## [SUPPLIED RECORDS]
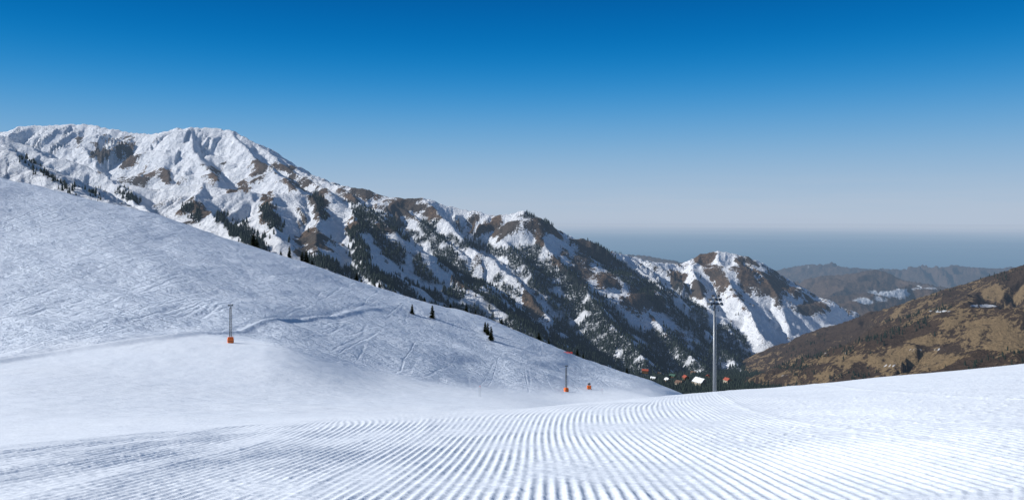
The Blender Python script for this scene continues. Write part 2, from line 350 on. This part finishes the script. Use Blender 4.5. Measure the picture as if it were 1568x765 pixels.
# right hillside
t2=np.linspace(.22,1.25,620); d2=np.geomspace(640,3600,330)
TX,D2=np.meshgrid(t2,d2); Xc=TX*D2; Yc=D2; Zc,Gc=ridge_field(Xc,Yc,hillsC,basez(Yc)-18,warp=16.,gs=70.,rug=.9)
Uc=TX*F+CX; Vc=HZ-Zc/D2*F; Nc=normals(Xc,Yc,Zc)
grass=.10+.4*np.clip(-Nc[...,0]*1.6,-.8,.8)+.62*blobs(Uc,Vc,[(1490,497,60,17),(1568,520,50,20),(1400,545,60,14),(1540,450,50,8),(1290,552,50,8),(1420,520,40,10)])-.45*blobs(Uc,Vc,[(1300,500,90,24),(1230,530,50,24),(1568,425,50,14),(1460,535,40,8)])+.3*(Gc-.45)
snow=.18+.65*blobs(Uc,Vc,[(1500,468,34,2.5),(1440,476,22,2)])+.38*blobs(Uc,Vc,[(1430,535,60,4),(1210,575,30,3),(1370,560,40,3),(1280,540,40,3),(1380,520,30,3)])
grid_obj('dry_grass_hillside',Xc,Yc,Zc,M_brown,{'grass':grass,'bare':snow})
# distant hills
far=[([(900,398,13000),(950,388,12500),(990,391,12000),(1040,402,11500),(1100,412,11000)],.3,60),
([(1150,425,15000),(1195,411,15000),(1240,404,14500),(1290,407,14000),(1330,411,14000),(1400,412,13500),(1460,407,13500),(1530,410,13500),(1600,405,13000),(2000,400,12000)],.32,120),
([(1190,440,9500),(1240,425,9300),(1300,417,9000),(1335,412,8700),(1380,427,8500),(1430,435,8000),(1480,445,7800),(1560,438,7600),(1900,430,7000)],.40,130),
([(1335,412,8700),(1290,440,8000),(1250,470,7000)],.45,90),
([(1270,476,5800),(1310,462,6000),(1345,449,6200),(1385,435,6500),(1430,441,6400),(1480,462,6000)],.45,90),
([(1240,458,6800),(1290,450,6900),(1330,448,6800)],.45,60)]
t3=np.linspace(-.1,1.1,760); d3=np.geomspace(4200,22000,260)
TX,D3=np.meshgrid(t3,d3); Xf=TX*D3; Yf=D3; Zf,_=ridge_field(Xf,Yf,far,basez(Yf)-25,warp=70.,gs=260.,soft=30.,rug=1.5)
Uf=TX*F+CX; Vf=HZ-Zf/D3*F
fb=.92-.62*blobs(Uf,Vf,[(1365,449,38,6),(1330,460,40,6),(1405,442,26,4)])+.2*fbm(Xf/500,Yf/500,3)
grid_obj('distant_hills',Xf,Yf,Zf,M_far,{'bare':fb})
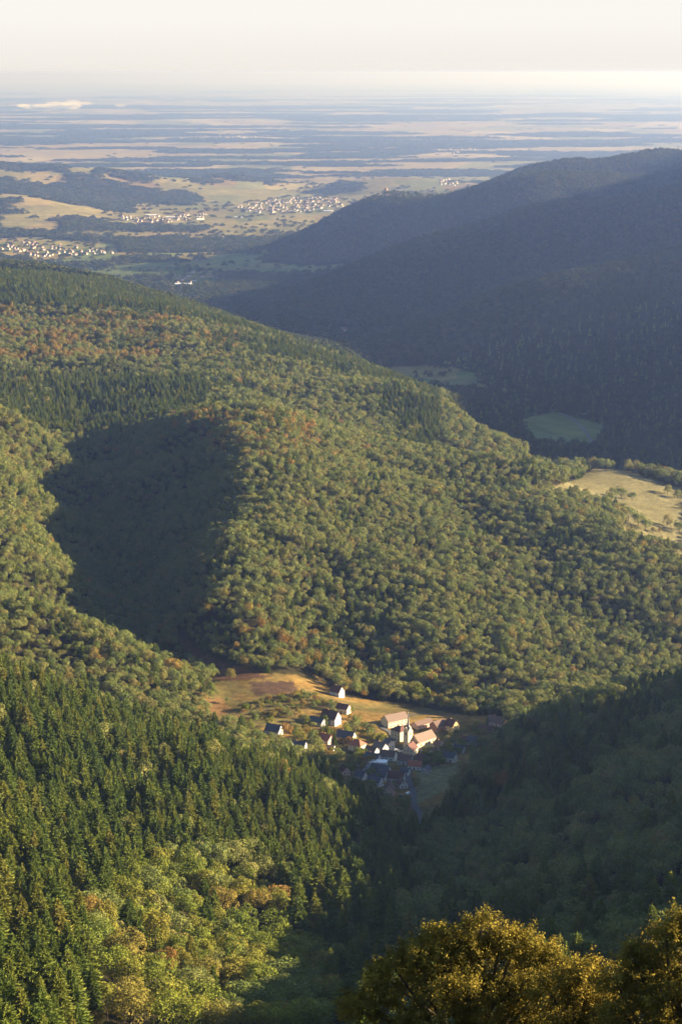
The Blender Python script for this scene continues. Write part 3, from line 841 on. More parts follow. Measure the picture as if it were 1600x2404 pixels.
for (px, py, h, w, kind, lab), (x, y, z) in zip(GROVE, grove_at):
    leaf_tree(kind, x, y, z, w * h / 15, h / 16.5, lab, None)
fill = []
while len(fill) < 40:
    y = rng.uniform(650, 775); px = rng.uniform(285, 790)
    x = (px - 800) / FOC * y * 1.09
    if abs(x - grove_at[0][0]) < 13 and -45 < y - grove_at[0][1] < 14:
        continue
    if all((x - a[0]) ** 2 + (y - a[1]) ** 2 > 9.5 ** 2 for a in fill) and all((x - a[0]) ** 2 + (y - a[1]) ** 2 > 6.5 ** 2 and not (abs(x - a[0]) < 6 and -22 < y - a[1] < 0) for a in grove_at):
        fill.append((x, y, px))
for (x, y, px) in fill:
    z = float(height(np.array([x]), np.array([y]))[0])
    u_ = rng.uniform()
    kind = 'autumn' if u_ < .10 else ('yellow' if u_ < .62 else 'green')
    h = rng.uniform(16, 23)
    leaf_tree(kind, x, y, z, h / 12.5, h / 17, {'autumn': "orange leafy tree within the near grove", 'yellow': "yellow green leafy tree packed into the near grove", 'green': "mid green leafy tree packed into the near grove"}[kind], {'autumn': "orange trees of the near grove", 'yellow': "yellow green trees packed in the near grove", 'green': "green trees packed in the near grove"}[kind])
for (px, py, h, lab) in ((20, 2300, 26, "dark spruce in the lower left corner"), (140, 2290, 27, "dark spruce right of the corner spruce, in shade"), (215, 2260, 24, "narrow dark spruce left of the tawny bush"), (330, 2130, 24, "dark spruce just left of the tall lime green tree"), (445, 2190, 24, "slim spruce between two lime green crowns"), (500, 2260, 22, "slim dark spruce above the small lone pale tree")):
    x, y, z = ground_hit(px, py, 450, 1000, h)
    spruce_tree(x, y, z, h / 25 * .85, h / 25, lab, None)
for (px, py, h, lab) in ((1583, 2075, 24, "sparse sunlit spruce at the right edge above the golden oaks"), (1500, 2130, 15, "sunlit top of a spruce above the golden oaks"), (1430, 2150, 14, "half lit spruce left of the right hand golden tree")):
    x, y, z = ground_hit(px, py, 350, 1000, h)
    spruce_tree(x, y, z, h / 25 * .8, h / 25, lab, None)

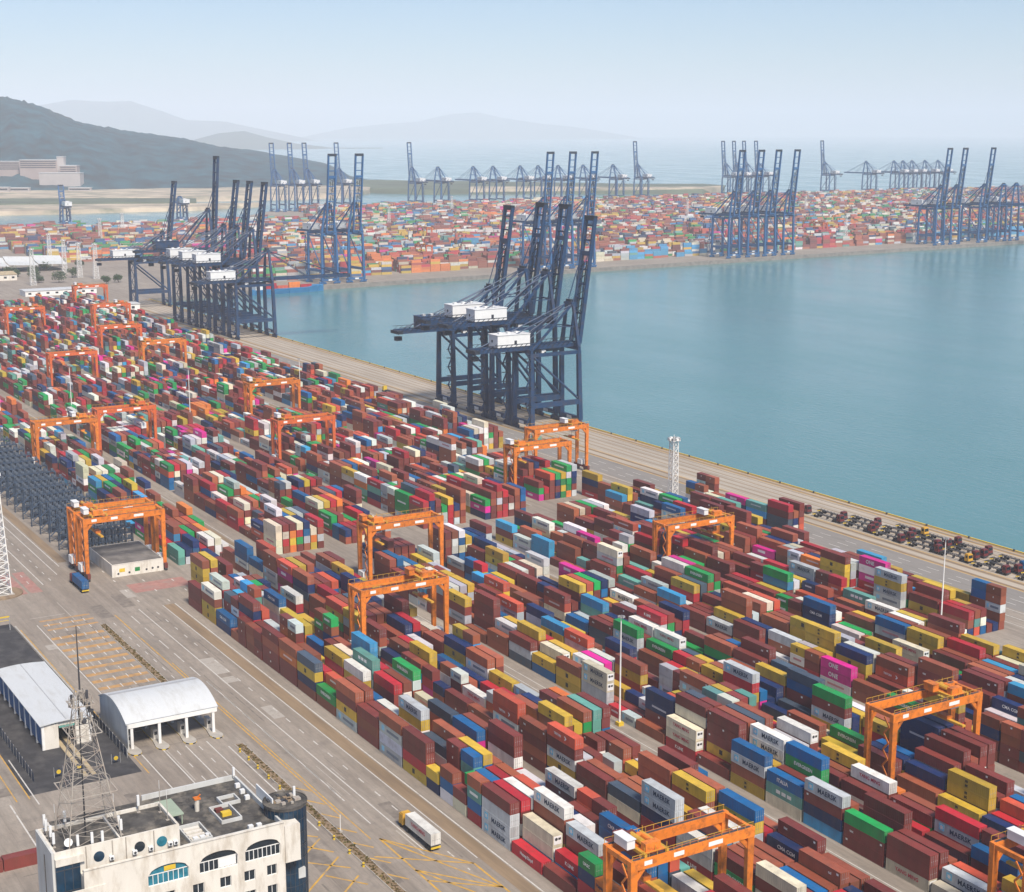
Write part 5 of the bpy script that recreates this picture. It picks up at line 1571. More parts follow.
def fence(x0, x1, y, label, h=2.4, step=3.0, group=None):
    t = thing('panel_fence', label, 'fence', (x0, y, 0), 0, group)
    mb = MB(); mb.box(0, -.03, .15, x1 - x0, .03, h); mb.build('mesh_panel', M['fence'], t)
    n = int((x1 - x0) / step)
    for k in range(n + 1):
        p = MB(); p.box(k * step - .06, -.09, 0, k * step + .06, .09, h + .25); p.build('post', M['steel_grey'], t)
M['fence'] = mat('fence', (0.030, 0.040, 0.065), 0.7, 0.25, 0.8)
fence(-432, -355, 79.2, 'dark blue panel fence left of the long shed')
fence(-400, -358, 103.0, 'dark blue panel fence between the long shed and the truck gate')
for x, y, l in ((-355.2, 85.2, 'round yellow sign in front of the shed, left one'), (-356.2, 99.6, 'round yellow sign in front of the gate fence, right one'), (-355.6, 90.4, 'yellow sign beside the wheel track')):
    t = thing('road_sign', l, 'sign', (x, y, 0), 0, 'yellow signs before the shed')
    mb = MB(); mb.box(0.08, -.75, .7, .14, .75, 2.2); mb.build('board', M['fence'], t)
    mb = MB(); mb.tube((.141, 0, 1.45), (.17, 0, 1.45), .55, 16) if 'round' in l else mb.box(.141, -.6, 1.1, .17, .6, 1.7); mb.build('sign_face', M['yellow_paint'], t)
    for q in (-1.1, 1.1):
        mb = MB(); mb.tube((0, q, 0), (0, q, 2.7), .07, 6); mb.build('post', M['steel_grey'], t)
t = thing('gantry_barrier', 'low yellow height barrier across the dark lane beside the shed', 'barrier', (-476, 96, 0))
for y in (-6, -2, 2, 6):
    mb = MB(); mb.box(-.12, y - .12, 0, .12, y + .12, 4.6); mb.build('post', M['steel_grey'], t)
mb = MB(); mb.box(-.15, -6, 4.2, .15, 6, 4.6); mb.beam((-.1, -6, 3.2), (-.1, 6, 3.2), .12); mb.build('crossbar', M['yellow_paint'], t)

# planted strips with kerbs
def weeds(name, x0, x1, y0, y1, seed, n):
    r = random.Random(seed); mb = MB()
    for k in range(n):
        x = r.uniform(x0, x1); y = r.uniform(y0 + .3, y1 - .3); h = r.uniform(.08, .30) * (1.8 if r.random() < .10 else 1); w = r.uniform(.15, .45)
        for q in range(3):
            a = r.uniform(0, 6.28); dx, dy = math.cos(a) * w, math.sin(a) * w
            mb.quad((x - dx, y - dy, .12), (x + dx, y + dy, .12), (x + dx * .7 + .1, y + dy * .7, .12 + h), (x - dx * .7 + .1, y - dy * .7, .12 + h), 0 if r.random() < .4 else 1)
    return tag(mb.build(name, [M['weed'], M['weed_dry']]), kind='stuff')
M['weed'] = mat('weed', (0.12, 0.115, 0.04), 0.9, 0.4, 0.8)
M['weed_dry'] = mat('weed_dry', (0.26, 0.19, 0.07), 0.9, 0.4, 0.8)
ks = MB()
for x0, x1 in ((-466, -392), (-352, -250)):
    yc = 128.6 if x0 < -400 else 130.3
    y0, y1 = (yc - 1.3, yc + 1.1)
    ks.box(x0, y0, .001, x1, y0 + .2, .16, 1); ks.box(x0, y1 - .2, .001, x1, y1, .16, 1); ks.box(x0, y0 + .2, .001, x1, y1 - .2, .10, 0)
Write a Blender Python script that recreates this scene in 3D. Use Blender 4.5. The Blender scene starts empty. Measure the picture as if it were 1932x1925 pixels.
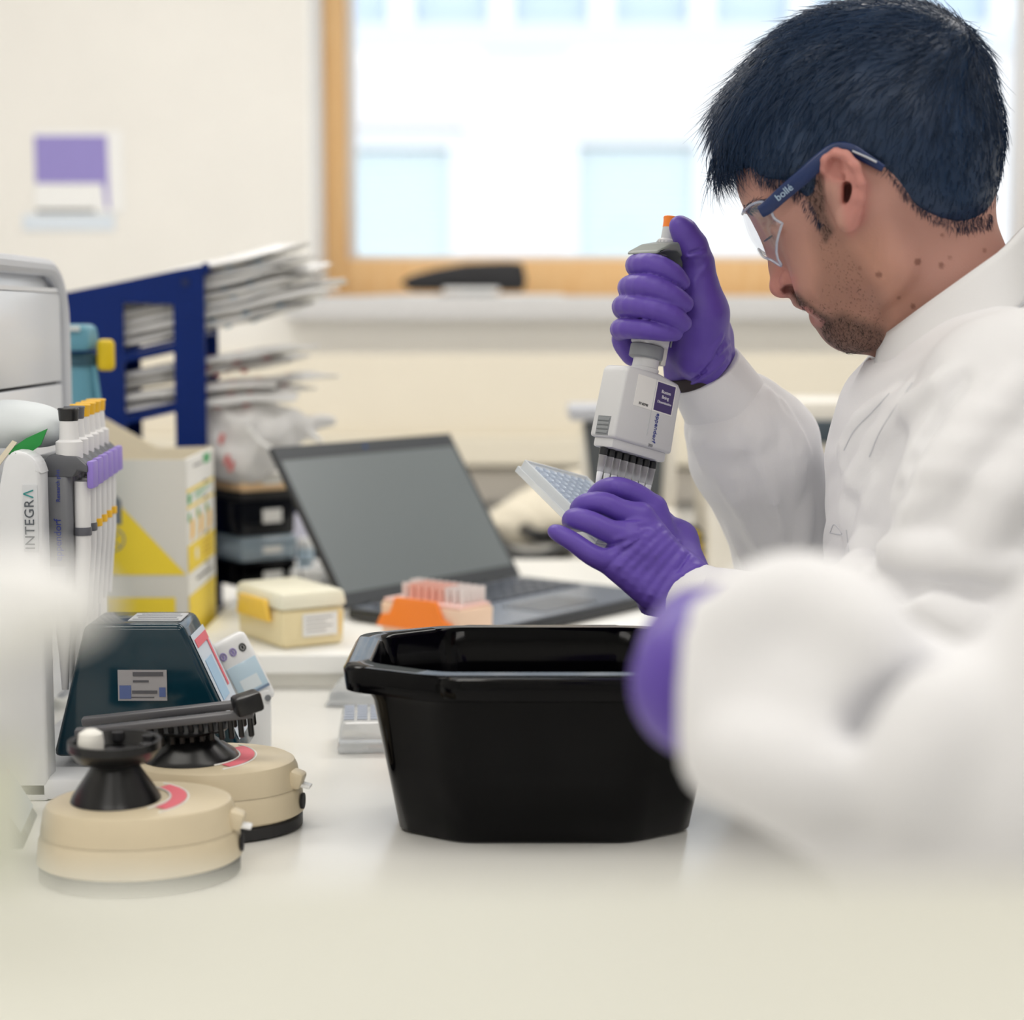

## [PROBLEM DESCRIPTION]
Find how many lines in the listing hold "this", and reply with that number only.

## [WRITTEN RESPONSE]
4